P. E como o senhor vê a situação atual?
R. Muito confusa, não há nenhuma maneira de saber o
que vai acontecer nos próximos anos. A crise econômica é forte. É
preciso tomar certas medidas impopulares. Ao mesmo tempo, a oposição é
muito dura. E depois há
uma onda de manifestações nas ruas
que, na minha opinião, não têm um objetivo concreto ou claro. Entre
aqueles que saem às ruas há de tudo, incluindo loucos pedindo um golpe
militar. Outros querem acabar com o Partido dos Trabalhadores, querem
enfraquecer o Governo para que, em 2018, o PT chegue desgastado nas
eleições. O alvo não é a Dilma, mas o Lula;
têm medo que Lula volte a se candidatar.
P. E, para terminar: como se vive sabendo que é o homem mais desejado do país?
R. Isso já faz muito tempo.
P. E continuam dizendo.
R. Não sei nada sobre isso. Sou tímido, um cidadão
sério, um homem de família. Inventam histórias, criam lendas que não têm
muito a ver com a realidade. Não sou o sedutor que comentam.
A entrevista termina e o cantor tenta chamar um táxi para o
jornalista através de um aplicativo do celular. Mas não consegue. "Minha
neta sabe, mas eu não aprendo", explica.
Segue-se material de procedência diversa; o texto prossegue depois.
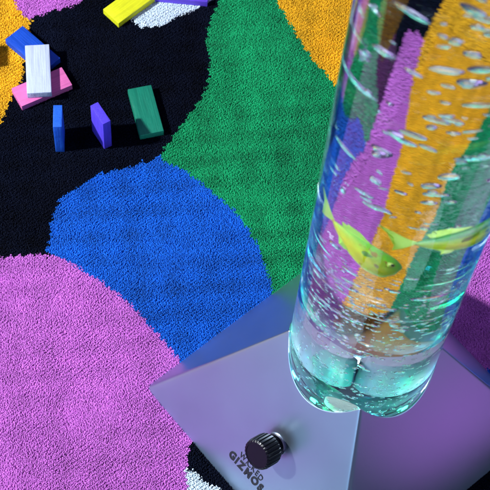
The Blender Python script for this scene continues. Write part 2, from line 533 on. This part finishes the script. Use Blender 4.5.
knob = empty('control_knob', (0, 0, 0)); knob.parent = lamp
on_face(knob, KC); knob.scale = (0.79, 0.79, 0.86)
bm = bmesh.new()
prof = [(0.0, 0.010), (0.0165, 0.010), (0.0182, 0.0115), (0.0188, 0.014), (0.0188, 0.0275), (0.0178, 0.0305), (0.0160, 0.0318), (0.0145, 0.0318), (0.0140, 0.0312), (0.0, 0.0312)]
NK = 26 * 8
rings = []
for r, z in prof:
    if r == 0:
        rings.append([bm.verts.new((0, 0, z))]); continue
    ring = []
    for k in range(NK):
        a = 2 * PI * k / NK
        rb = r
        if r > 0.0155:
            ph = (k % 8) / 8
            rb = r - 0.0014 * (max(0, math.cos(2 * PI * ph)) ** 0.6) * (1 if 0.013 < z < 0.029 else 0.45)
        ring.append(bm.verts.new((rb * math.cos(a), rb * math.sin(a), z)))
    rings.append(ring)
for a, b in zip(rings[:-1], rings[1:]):
    for k in range(NK):
        k2 = (k + 1) % NK
        if len(a) == 1: bm.faces.new((a[0], b[k], b[k2]))
        elif len(b) == 1: bm.faces.new((a[k], a[k2], b[0]))
        else: bm.faces.new((a[k], a[k2], b[k2], b[k]))
grip = from_bm('grip', bm, BLACK, knob, smooth=True, angle=35)
o = from_bm('shaft', lathe_bm([(0, -0.001), (0.0095, -0.001), (0.0095, 0.0102), (0, 0.0102)], 48), BLACK, knob, angle=40)
o = from_bm('collar', lathe_bm([(0, -0.001), (0.0138, -0.001), (0.0138, 0.0012), (0.0128, 0.0022), (0, 0.0022)], 64), pbsdf('collar_metal', (0.5, 0.52, 0.58), 0.25, metallic=1.0), knob, angle=40)


# printed lettering on the face
def glyphs(text, size, offset, spacing=1.0, shear=0.0):
    cu = bpy.data.curves.new('t', 'FONT')
    cu.body = text; cu.size = size; cu.offset = offset; cu.extrude = 0.00012
    cu.space_character = spacing; cu.shear = shear; cu.resolution_u = 6
    ob = bpy.data.objects.new('t', cu); COL.objects.link(ob)
    dg = bpy.context.evaluated_depsgraph_get()
    me = bpy.data.meshes.new_from_object(ob.evaluated_get(dg))
    bpy.data.objects.remove(ob); bpy.data.curves.remove(cu)
    return me


def lettering(name, rows, parent, mat):
    """rows: (text, x, y, size, offset, advance, per-letter jitter, width)"""
    bm = bmesh.new()
    for text, x, y, size, off, adv, jit, wide in rows:
        cx_ = x
        for i, ch in enumerate(text):
            me = glyphs(ch, size, off)
            xs = [v.co.x for v in me.vertices]
            x0, x1 = min(xs), max(xs)
            r = random.Random(i * 7 + len(text))
            rot = r.uniform(-1, 1) * jit; dy = r.uniform(-1, 1) * jit * size * 0.35
            M = Matrix.Translation((cx_ + (x1 - x0) * wide / 2, y + dy, 0.0)) @ Matrix.Rotation(rot, 4, 'Z') @ Matrix.Diagonal((wide, 1, 1, 1)) @ Matrix.Translation((-(x0 + x1) / 2, 0, 0))
            me.transform(M)
            bm.from_mesh(me)
            bpy.data.meshes.remove(me)
            cx_ += (x1 - x0) * wide + adv
    o = from_bm(name, bm, mat, parent, smooth=False)
    return o


INK = pbsdf('black_print', (0.012, 0.012, 0.016), 0.45)
LP = onplane(228.5, 455, p0, nf)          # start of the bold line's baseline
lo = lettering('printed_lettering', [
    ('GIZMOS', 0.0, 0.0, 0.0118, 0.00062, 0.0013, 0.05, 0.86),
    ('WICKED', 0.0090, 0.0100, 0.0092, 0.00010, 0.0010, 0.22, 0.80)], lamp, INK)
on_face(lo, LP, 0.0003)
lo['label'] = 'black two-line brand lettering printed below the knob'

# ------------------------------------------------------------------ toy fish in the tube
def fish_mat(name, top, belly, mark, lo=-0.006, hi=0.006):
    m, nt, out = new_mat(name)
    b = nt.nodes.new('ShaderNodeBsdfPrincipled')
    tc = nt.nodes.new('ShaderNodeTexCoord')
    sp = nt.nodes.new('ShaderNodeSeparateXYZ')
    nt.links.new(tc.outputs['Object'], sp.inputs[0])
    mr = nt.nodes.new('ShaderNodeMapRange')
    mr.inputs['From Min'].default_value = lo; mr.inputs['From Max'].default_value = hi
    no = nt.nodes.new('ShaderNodeTexNoise'); no.inputs['Scale'].default_value = 130; no.inputs['Detail'].default_value = 2
    nt.links.new(tc.outputs['Object'], no.inputs['Vector'])
    nt.links.new(sp.outputs['Z'], mr.inputs[0])
    mx = nt.nodes.new('ShaderNodeMix'); mx.data_type = 'RGBA'
    mx.inputs['A'].default_value = (*belly, 1); mx.inputs['B'].default_value = (*top, 1)
    nt.links.new(mr.outputs[0], mx.inputs['Factor'])
    th = nt.nodes.new('ShaderNodeMapRange'); th.inputs['From Min'].default_value = 0.60; th.inputs['From Max'].default_value = 0.66
    nt.links.new(no.outputs[0], th.inputs[0])
    m2 = nt.nodes.new('ShaderNodeMix'); m2.data_type = 'RGBA'
    nt.links.new(th.outputs[0], m2.inputs['Factor'])
    nt.links.new(mx.outputs['Result'], m2.inputs['A']); m2.inputs['B'].default_value = (*mark, 1)
    nt.links.new(m2.outputs['Result'], b.inputs['Base Color'])
    b.inputs['Roughness'].default_value = 0.35
    b.inputs['Subsurface Weight'].default_value = 0.3; b.inputs['Subsurface Scale'].default_value = 0.004
    nt.links.new(b.outputs[0], out.inputs[0])
    return m


def fish(L, mat_body, mat_fin, label, loc, rot, bend=0.0):
    """nose at +x, back at +z; body, forked tail, fins, eyes"""
    root = empty('toy_fish', loc)
    root.rotation_euler = rot
    tag(root, label, 'toy fish', 'plastic fish floating in the tube')

    def warp(v):
        y = v.y + bend * ((v.x / L) ** 2) * L
        return Vector((v.x, y, v.z))
    bm = bmesh.new()
    NS, NR = 22, 18
    rings = []
    for i in range(NS + 1):
        t = i / NS
        x = L * (0.5 - 0.80 * t)
        hh = L * 0.195 * (math.sin(PI * min(1, t * 1.02 + 0.02) ** 0.62) ** 0.80) + L * 0.020
        if i == 0: hh = L * 0.018
        ww = hh * 0.58
        zc = L * 0.012 * math.cos(PI * t)
        rings.append([bm.verts.new(warp(Vector((x, ww * math.sin(2 * PI * k / NR), zc + hh * math.cos(2 * PI * k / NR))))) for k in range(NR)])
    for a, b in zip(rings[:-1], rings[1:]):
        for k in range(NR):
            bm.faces.new((a[k], a[(k + 1) % NR], b[(k + 1) % NR], b[k]))
    bm.faces.new(rings[0]); bm.faces.new(rings[-1])
    from_bm('body', bm, mat_body, root)

    def fin(name, pts, th, mat=mat_fin, ymir=0.0):
        bm = bmesh.new()
        lo_ = [bm.verts.new(warp(Vector((x * L, (y if len(q) > 2 else ymir) * 1.0 - th / 2, z * L)))) for q in pts for (x, z, y) in [(q[0], q[1], q[2] * L if len(q) > 2 else 0)]]
        hi_ = [bm.verts.new(v.co + Vector((0, th, 0))) for v in lo_]
        bm.faces.new(lo_); bm.faces.new(hi_[::-1])
        n = len(lo_)
        for k in range(n):
            bm.faces.new((lo_[k], hi_[k], hi_[(k + 1) % n], lo_[(k + 1) % n]))
        bmesh.ops.triangulate(bm, faces=bm.faces)
        return from_bm(name, bm, mat, root, smooth=False)
    fin('tail_fin', [(-0.26, 0.018), (-0.32, 0.05), (-0.42, 0.13), (-0.52, 0.185), (-0.47, 0.09), (-0.42, 0.01), (-0.46, -0.08), (-0.50, -0.165), (-0.40, -0.12), (-0.31, -0.05), (-0.26, -0.018)], L * 0.022)
    fin('back_fin', [(0.18, 0.12), (0.10, 0.20), (-0.02, 0.235), (-0.12, 0.20), (-0.10, 0.17), (-0.17, 0.15), (-0.15, 0.09), (0.0, 0.12)], L * 0.022)
    fin('belly_fin', [(0.06, -0.13), (-0.02, -0.20), (-0.10, -0.21), (-0.09, -0.15), (-0.14, -0.11), (-0.04, -0.10)], L * 0.022)
    for s in (-1, 1):
        bm = bmesh.new()
        bmesh.ops.create_uvsphere(bm, u_segments=14, v_segments=8, radius=L * 0.042)
        e = from_bm('eye', bm, pbsdf('eye_lime', (0.5, 0.62, 0.10), 0.25), root)
        e.location = (L * 0.34, s * L * 0.108, L * 0.055); e.scale = (1, 0.55, 1)
        bm = bmesh.new()
        bmesh.ops.create_uvsphere(bm, u_segments=12, v_segments=8, radius=L * 0.019)
        pu = from_bm('pupil', bm, BLACK, e)
        pu.location = (L * 0.004, s * L * 0.030, 0)
        bm = bmesh.new()
        vs = [bm.verts.new(Vector(p) * L) for p in ((0.17, s * 0.125, -0.01), (0.05, s * 0.19, -0.035), (0.02, s * 0.20, -0.085), (0.10, s * 0.14, -0.075),
                                                   (0.17, s * 0.115, -0.03), (0.05, s * 0.18, -0.055), (0.02, s * 0.19, -0.105), (0.10, s * 0.13, -0.095))]
        for f in ((0, 1, 2, 3), (7, 6, 5, 4), (0, 4, 5, 1), (1, 5, 6, 2), (2, 6, 7, 3), (3, 7, 4, 0)):
            bm.faces.new([vs[i] for i in f])
        from_bm('side_fin', bm, mat_fin, root, smooth=False)
    return root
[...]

Observa o bonito entardecer e
diz: "Eu o acompanho." Coloca shorts, um boné que esconde o rosto e
caminha, junto ao jornalista, rua abaixo pelo Rio de Janeiro, falando
dos pais, dos livros, das famílias e da música.
Chico Buarque
Rio de Janeiro, 1944. Ele é filho do conhecido historiador Sérgio
Buarque de Hollanda e da pintora e pianista Maria Amélia Cesário Alvim.
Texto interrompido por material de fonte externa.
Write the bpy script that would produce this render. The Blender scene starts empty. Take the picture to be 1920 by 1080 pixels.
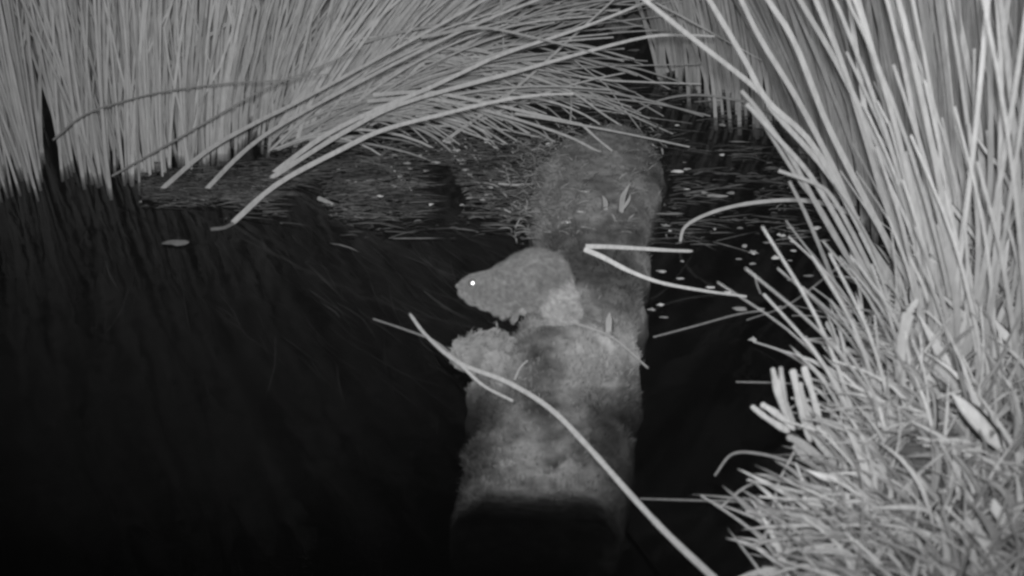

Começou a estudar arquitetura, mas abandonou o curso depois de dois
anos, quando sua carreira como compositor e intérprete começou a
deslanchar. Em 1966, conseguiu seu primeiro grande sucesso com a canção
A Banda. Desde então, não parou de compor obras-primas como
Apesar de Você, Construção, O Que Será
(À Flor da Pele) e Cálice. É considerado um dos grandes nomes da música
popular brasileira, ao lado de Tom Jobim e João Gilberto, entre outros.
Em paralelo, desenvolveu sua carreira como escritor e dramaturgo.
O Irmão Alemão, publicado pela Companhia das Letras, é seu quinto romance.